Make an exact copy of the lines below.

Data segment>
#####

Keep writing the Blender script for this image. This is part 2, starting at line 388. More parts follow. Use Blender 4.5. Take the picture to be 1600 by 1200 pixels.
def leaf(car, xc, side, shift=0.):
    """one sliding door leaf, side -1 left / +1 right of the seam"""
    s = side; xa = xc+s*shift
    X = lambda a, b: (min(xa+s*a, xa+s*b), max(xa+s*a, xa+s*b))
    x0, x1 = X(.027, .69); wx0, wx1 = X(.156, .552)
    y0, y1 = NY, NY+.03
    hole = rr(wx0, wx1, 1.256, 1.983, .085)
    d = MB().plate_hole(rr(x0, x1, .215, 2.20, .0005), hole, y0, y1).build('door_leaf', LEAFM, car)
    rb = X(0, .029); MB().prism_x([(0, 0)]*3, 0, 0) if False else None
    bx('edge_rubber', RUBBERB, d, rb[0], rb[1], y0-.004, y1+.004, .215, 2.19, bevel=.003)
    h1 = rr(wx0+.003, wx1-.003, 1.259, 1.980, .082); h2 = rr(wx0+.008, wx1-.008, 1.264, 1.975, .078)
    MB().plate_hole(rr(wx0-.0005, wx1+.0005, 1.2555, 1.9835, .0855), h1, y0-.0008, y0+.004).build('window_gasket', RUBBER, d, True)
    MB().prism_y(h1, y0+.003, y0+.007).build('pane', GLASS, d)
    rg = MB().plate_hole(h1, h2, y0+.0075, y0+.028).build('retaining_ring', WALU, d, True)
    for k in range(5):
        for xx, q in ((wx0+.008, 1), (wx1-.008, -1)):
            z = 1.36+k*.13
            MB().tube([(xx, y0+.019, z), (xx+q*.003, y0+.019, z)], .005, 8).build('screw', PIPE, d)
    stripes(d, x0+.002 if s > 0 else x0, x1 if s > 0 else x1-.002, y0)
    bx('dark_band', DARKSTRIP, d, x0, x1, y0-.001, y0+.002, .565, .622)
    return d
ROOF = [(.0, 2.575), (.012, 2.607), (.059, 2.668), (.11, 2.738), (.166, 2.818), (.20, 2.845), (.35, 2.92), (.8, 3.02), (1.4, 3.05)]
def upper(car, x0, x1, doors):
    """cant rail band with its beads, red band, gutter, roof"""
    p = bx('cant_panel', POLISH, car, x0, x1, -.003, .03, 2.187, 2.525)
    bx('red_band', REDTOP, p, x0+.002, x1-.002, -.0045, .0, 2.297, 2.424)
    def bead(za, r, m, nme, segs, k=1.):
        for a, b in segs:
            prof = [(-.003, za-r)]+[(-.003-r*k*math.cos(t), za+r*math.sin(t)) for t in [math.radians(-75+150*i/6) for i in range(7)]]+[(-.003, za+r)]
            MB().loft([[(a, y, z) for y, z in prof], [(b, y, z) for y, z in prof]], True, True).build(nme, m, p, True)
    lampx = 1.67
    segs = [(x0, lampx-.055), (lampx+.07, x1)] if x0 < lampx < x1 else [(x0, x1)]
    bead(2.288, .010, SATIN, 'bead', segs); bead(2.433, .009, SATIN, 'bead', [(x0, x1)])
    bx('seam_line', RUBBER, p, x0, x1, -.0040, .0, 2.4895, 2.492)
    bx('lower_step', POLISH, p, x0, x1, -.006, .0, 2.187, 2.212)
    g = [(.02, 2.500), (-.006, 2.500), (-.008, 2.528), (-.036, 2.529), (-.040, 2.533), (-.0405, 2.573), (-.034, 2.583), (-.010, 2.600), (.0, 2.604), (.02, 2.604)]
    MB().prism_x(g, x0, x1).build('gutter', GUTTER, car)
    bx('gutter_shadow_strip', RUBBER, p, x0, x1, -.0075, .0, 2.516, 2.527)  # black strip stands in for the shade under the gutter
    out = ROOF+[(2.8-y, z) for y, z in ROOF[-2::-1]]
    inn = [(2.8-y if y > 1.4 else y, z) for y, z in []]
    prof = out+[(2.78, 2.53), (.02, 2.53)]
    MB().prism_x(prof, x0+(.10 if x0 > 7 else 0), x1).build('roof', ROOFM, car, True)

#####

Correct output>
Keep writing the Blender script for this image. This is part 2, starting at line 388. More parts follow. Use Blender 4.5. Take the picture to be 1600 by 1200 pixels.
def leaf(car, xc, side, shift=0.):
    """one sliding door leaf, side -1 left / +1 right of the seam"""
    s = side; xa = xc+s*shift
    X = lambda a, b: (min(xa+s*a, xa+s*b), max(xa+s*a, xa+s*b))
    x0, x1 = X(.027, .69); wx0, wx1 = X(.156, .552)
    y0, y1 = NY, NY+.03
    hole = rr(wx0, wx1, 1.256, 1.983, .085)
    d = MB().plate_hole(rr(x0, x1, .215, 2.20, .0005), hole, y0, y1).build('door_leaf', LEAFM, car)
    rb = X(0, .029); MB().prism_x([(0, 0)]*3, 0, 0) if False else None
    bx('edge_rubber', RUBBERB, d, rb[0], rb[1], y0-.004, y1+.004, .215, 2.19, bevel=.003)
    h1 = rr(wx0+.003, wx1-.003, 1.259, 1.980, .082); h2 = rr(wx0+.008, wx1-.008, 1.264, 1.975, .078)
    MB().plate_hole(rr(wx0-.0005, wx1+.0005, 1.2555, 1.9835, .0855), h1, y0-.0008, y0+.004).build('window_gasket', RUBBER, d, True)
    MB().prism_y(h1, y0+.003, y0+.007).build('pane', GLASS, d)
    rg = MB().plate_hole(h1, h2, y0+.0075, y0+.028).build('retaining_ring', WALU, d, True)
    for k in range(5):
        for xx, q in ((wx0+.008, 1), (wx1-.008, -1)):
            z = 1.36+k*.13
            MB().tube([(xx, y0+.019, z), (xx+q*.003, y0+.019, z)], .005, 8).build('screw', PIPE, d)
    stripes(d, x0+.002 if s > 0 else x0, x1 if s > 0 else x1-.002, y0)
    bx('dark_band', DARKSTRIP, d, x0, x1, y0-.001, y0+.002, .565, .622)
    return d
ROOF = [(.0, 2.575), (.012, 2.607), (.059, 2.668), (.11, 2.738), (.166, 2.818), (.20, 2.845), (.35, 2.92), (.8, 3.02), (1.4, 3.05)]
def upper(car, x0, x1, doors):
    """cant rail band with its beads, red band, gutter, roof"""
    p = bx('cant_panel', POLISH, car, x0, x1, -.003, .03, 2.187, 2.525)
    bx('red_band', REDTOP, p, x0+.002, x1-.002, -.0045, .0, 2.297, 2.424)
    def bead(za, r, m, nme, segs, k=1.):
        for a, b in segs:
            prof = [(-.003, za-r)]+[(-.003-r*k*math.cos(t), za+r*math.sin(t)) for t in [math.radians(-75+150*i/6) for i in range(7)]]+[(-.003, za+r)]
            MB().loft([[(a, y, z) for y, z in prof], [(b, y, z) for y, z in prof]], True, True).build(nme, m, p, True)
    lampx = 1.67
    segs = [(x0, lampx-.055), (lampx+.07, x1)] if x0 < lampx < x1 else [(x0, x1)]
    bead(2.288, .010, SATIN, 'bead', segs); bead(2.433, .009, SATIN, 'bead', [(x0, x1)])
    bx('seam_line', RUBBER, p, x0, x1, -.0040, .0, 2.4895, 2.492)
    bx('lower_step', POLISH, p, x0, x1, -.006, .0, 2.187, 2.212)
    g = [(.02, 2.500), (-.006, 2.500), (-.008, 2.528), (-.036, 2.529), (-.040, 2.533), (-.0405, 2.573), (-.034, 2.583), (-.010, 2.600), (.0, 2.604), (.02, 2.604)]
    MB().prism_x(g, x0, x1).build('gutter', GUTTER, car)
    bx('gutter_shadow_strip', RUBBER, p, x0, x1, -.0075, .0, 2.516, 2.527)  # black strip stands in for the shade under the gutter
    out = ROOF+[(2.8-y, z) for y, z in ROOF[-2::-1]]
    inn = [(2.8-y if y > 1.4 else y, z) for y, z in []]
    prof = out+[(2.78, 2.53), (.02, 2.53)]
    MB().prism_x(prof, x0+(.10 if x0 > 7 else 0), x1).build('roof', ROOFM, car, True)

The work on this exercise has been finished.